#### STATED PROBLEM
Repeat the whole of the data, keeping every detail the same.

#### SUPPLIED DATA
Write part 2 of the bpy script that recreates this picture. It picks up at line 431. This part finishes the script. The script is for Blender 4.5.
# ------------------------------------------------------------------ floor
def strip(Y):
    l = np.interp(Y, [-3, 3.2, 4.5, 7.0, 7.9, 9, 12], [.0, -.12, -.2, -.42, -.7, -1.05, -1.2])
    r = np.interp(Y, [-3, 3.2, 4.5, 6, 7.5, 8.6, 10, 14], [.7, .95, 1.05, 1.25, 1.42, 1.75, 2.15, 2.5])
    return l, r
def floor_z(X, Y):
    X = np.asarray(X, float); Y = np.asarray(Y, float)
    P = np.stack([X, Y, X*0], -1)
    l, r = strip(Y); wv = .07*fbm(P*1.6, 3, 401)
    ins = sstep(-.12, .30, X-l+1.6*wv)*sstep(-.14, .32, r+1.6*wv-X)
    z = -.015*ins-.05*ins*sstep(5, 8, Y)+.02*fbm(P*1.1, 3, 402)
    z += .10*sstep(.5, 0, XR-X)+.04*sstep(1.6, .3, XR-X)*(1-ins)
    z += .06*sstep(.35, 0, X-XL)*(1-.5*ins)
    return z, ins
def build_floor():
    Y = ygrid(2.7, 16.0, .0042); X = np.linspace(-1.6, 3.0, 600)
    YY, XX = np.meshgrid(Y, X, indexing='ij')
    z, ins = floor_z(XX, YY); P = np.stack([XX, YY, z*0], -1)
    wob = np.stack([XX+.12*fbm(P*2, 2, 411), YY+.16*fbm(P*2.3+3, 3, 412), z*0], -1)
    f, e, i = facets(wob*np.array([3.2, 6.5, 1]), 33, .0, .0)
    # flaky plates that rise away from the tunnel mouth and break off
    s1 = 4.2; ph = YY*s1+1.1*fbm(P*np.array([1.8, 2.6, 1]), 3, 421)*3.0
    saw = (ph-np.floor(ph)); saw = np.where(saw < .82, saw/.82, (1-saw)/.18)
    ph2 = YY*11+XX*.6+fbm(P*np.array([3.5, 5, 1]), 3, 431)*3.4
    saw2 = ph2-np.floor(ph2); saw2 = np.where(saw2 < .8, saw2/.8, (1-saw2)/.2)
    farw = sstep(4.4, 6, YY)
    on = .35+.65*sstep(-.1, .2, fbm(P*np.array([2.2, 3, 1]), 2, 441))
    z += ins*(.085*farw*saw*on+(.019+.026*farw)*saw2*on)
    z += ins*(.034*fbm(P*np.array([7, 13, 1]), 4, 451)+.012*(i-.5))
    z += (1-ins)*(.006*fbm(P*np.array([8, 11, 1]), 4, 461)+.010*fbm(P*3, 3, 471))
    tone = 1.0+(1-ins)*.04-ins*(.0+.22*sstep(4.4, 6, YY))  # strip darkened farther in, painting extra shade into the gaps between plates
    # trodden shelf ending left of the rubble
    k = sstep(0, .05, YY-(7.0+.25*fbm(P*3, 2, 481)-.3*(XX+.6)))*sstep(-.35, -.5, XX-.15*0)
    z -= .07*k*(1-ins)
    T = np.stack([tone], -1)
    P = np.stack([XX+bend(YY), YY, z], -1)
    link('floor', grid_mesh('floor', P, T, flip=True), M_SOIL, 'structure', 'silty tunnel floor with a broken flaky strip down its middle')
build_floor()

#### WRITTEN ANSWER
Write part 2 of the bpy script that recreates this picture. It picks up at line 431. This part finishes the script. The script is for Blender 4.5.
# ------------------------------------------------------------------ floor
def strip(Y):
    l = np.interp(Y, [-3, 3.2, 4.5, 7.0, 7.9, 9, 12], [.0, -.12, -.2, -.42, -.7, -1.05, -1.2])
    r = np.interp(Y, [-3, 3.2, 4.5, 6, 7.5, 8.6, 10, 14], [.7, .95, 1.05, 1.25, 1.42, 1.75, 2.15, 2.5])
    return l, r
def floor_z(X, Y):
    X = np.asarray(X, float); Y = np.asarray(Y, float)
    P = np.stack([X, Y, X*0], -1)
    l, r = strip(Y); wv = .07*fbm(P*1.6, 3, 401)
    ins = sstep(-.12, .30, X-l+1.6*wv)*sstep(-.14, .32, r+1.6*wv-X)
    z = -.015*ins-.05*ins*sstep(5, 8, Y)+.02*fbm(P*1.1, 3, 402)
    z += .10*sstep(.5, 0, XR-X)+.04*sstep(1.6, .3, XR-X)*(1-ins)
    z += .06*sstep(.35, 0, X-XL)*(1-.5*ins)
    return z, ins
def build_floor():
    Y = ygrid(2.7, 16.0, .0042); X = np.linspace(-1.6, 3.0, 600)
    YY, XX = np.meshgrid(Y, X, indexing='ij')
    z, ins = floor_z(XX, YY); P = np.stack([XX, YY, z*0], -1)
    wob = np.stack([XX+.12*fbm(P*2, 2, 411), YY+.16*fbm(P*2.3+3, 3, 412), z*0], -1)
    f, e, i = facets(wob*np.array([3.2, 6.5, 1]), 33, .0, .0)
    # flaky plates that rise away from the tunnel mouth and break off
    s1 = 4.2; ph = YY*s1+1.1*fbm(P*np.array([1.8, 2.6, 1]), 3, 421)*3.0
    saw = (ph-np.floor(ph)); saw = np.where(saw < .82, saw/.82, (1-saw)/.18)
    ph2 = YY*11+XX*.6+fbm(P*np.array([3.5, 5, 1]), 3, 431)*3.4
    saw2 = ph2-np.floor(ph2); saw2 = np.where(saw2 < .8, saw2/.8, (1-saw2)/.2)
    farw = sstep(4.4, 6, YY)
    on = .35+.65*sstep(-.1, .2, fbm(P*np.array([2.2, 3, 1]), 2, 441))
    z += ins*(.085*farw*saw*on+(.019+.026*farw)*saw2*on)
    z += ins*(.034*fbm(P*np.array([7, 13, 1]), 4, 451)+.012*(i-.5))
    z += (1-ins)*(.006*fbm(P*np.array([8, 11, 1]), 4, 461)+.010*fbm(P*3, 3, 471))
    tone = 1.0+(1-ins)*.04-ins*(.0+.22*sstep(4.4, 6, YY))  # strip darkened farther in, painting extra shade into the gaps between plates
    # trodden shelf ending left of the rubble
    k = sstep(0, .05, YY-(7.0+.25*fbm(P*3, 2, 481)-.3*(XX+.6)))*sstep(-.35, -.5, XX-.15*0)
    z -= .07*k*(1-ins)
    T = np.stack([tone], -1)
    P = np.stack([XX+bend(YY), YY, z], -1)
    link('floor', grid_mesh('floor', P, T, flip=True), M_SOIL, 'structure', 'silty tunnel floor with a broken flaky strip down its middle')
build_floor()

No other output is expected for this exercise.